LANSING – In unanimously approving an income tax credit for persons buying a house in the state, the Senate last week apparently unwittingly approved a total tax cut of better than $2.6 billion for the current and next two fiscal years.

An analysis of the passed version of SB 346 , now in the House, has been posted by the Senate Fiscal Agency and shows that under the conditions set in the bill, home sales could jump by as much as 25 percent in the state and that would lead to overall income tax losses of $2.613 billion over three years.

At the time SB 346 was amended, no one in the Senate apparently understood what a quickly-adopted floor amendment could mean to the state’s coffers. In fact, the amendment that the chamber adopted was initially offered to mitigate anticipated revenue cuts of $69 million over two years.

Just to the state’s general fund, the unexpected income tax credit would slash its revenues by at least 12 percent. If it were to become law it would also mark the largest tax cut the state adopted since SB 1 in 1993, which eliminated all property taxes for schools and led eventually to the Proposal A school financing package in 1994.

The new analysis was posted shortly after SB 346 was passed, but was only stumbled on just as inadvertently as the mammoth tax cut was passed.

Asked if Senate members knew when they voted on the bill, a SFA official said, “Nobody asked us.” Nor had any Senate members or staff contacted the SFA to inquire about the new analysis, the official said.

As the bill originally came to the Senate floor the measure would have allowed a person who bought a house as his or her primary residence in 2009 and 2010 to claim an income tax credit equal to the difference between the house’s previous taxable value and the new taxable value after the house had seen the pop-up tax.

Sponsors and supporters of the bill wanted the state to provide some protection to homeowners from the effect of the pop-up tax.

But Democrats worried that the tax cut when added to other tax cuts approved by the Senate would punch a hole in state revenues of, ironically, $1.2 billion.

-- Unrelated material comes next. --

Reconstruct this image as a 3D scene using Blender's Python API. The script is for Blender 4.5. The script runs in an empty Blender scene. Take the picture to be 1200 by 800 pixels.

As a compromise, Sen. Gretchen Whitmer offered an amendment that would allow individuals to take a tax credit of 10 percent of the house price, up to $8,000. That amendment was defeated and replaced with an amendment from Sen. Mark Jansen (R-Gaines Twp.) to allow for a tax credit of 10 percent, up to $10,000.

Neither Whitmer nor Jansen could be reached for comment on Thursday.

Liz Boyd, spokesperson for Governor Jennifer Granholm, said the administration was aware the bill would have cost more than $1 billion. And, referring to House Republicans who called earlier this week for major budget cuts, Ms. Boyd said House Republicans should prevail on their Senate colleagues to stop passing tax cuts that would cripple state revenues.

But the analysis said that in most cases in the state such a credit would exceed an individual’s income tax liability. Most new homes sold in the state would automatically qualify the purchaser for the $10,000 credit, and most existing homes would do so as well, given that in 2008 the average cost of an existing house was $117,000.

The analysis assumes the credit would be an enormous boon to selling houses in the state, estimating it could shoot sales of houses up by 25 percent from the 163,000 units sold in 2008.

Were that to happen – and the bill would have to beat long odds of passing the House unamended and being signed by Governor Jennifer Granholm who has already said that all tax cuts passed have to be paid for – it could cut current year revenues by $76.1 million, 2009-10 revenues by nearly $1.2 billion and 2010-11 revenues by $1.33 billion.

Most of that cut would be absorbed by the general fund.

There is no indication of when or if the House might act on the bill.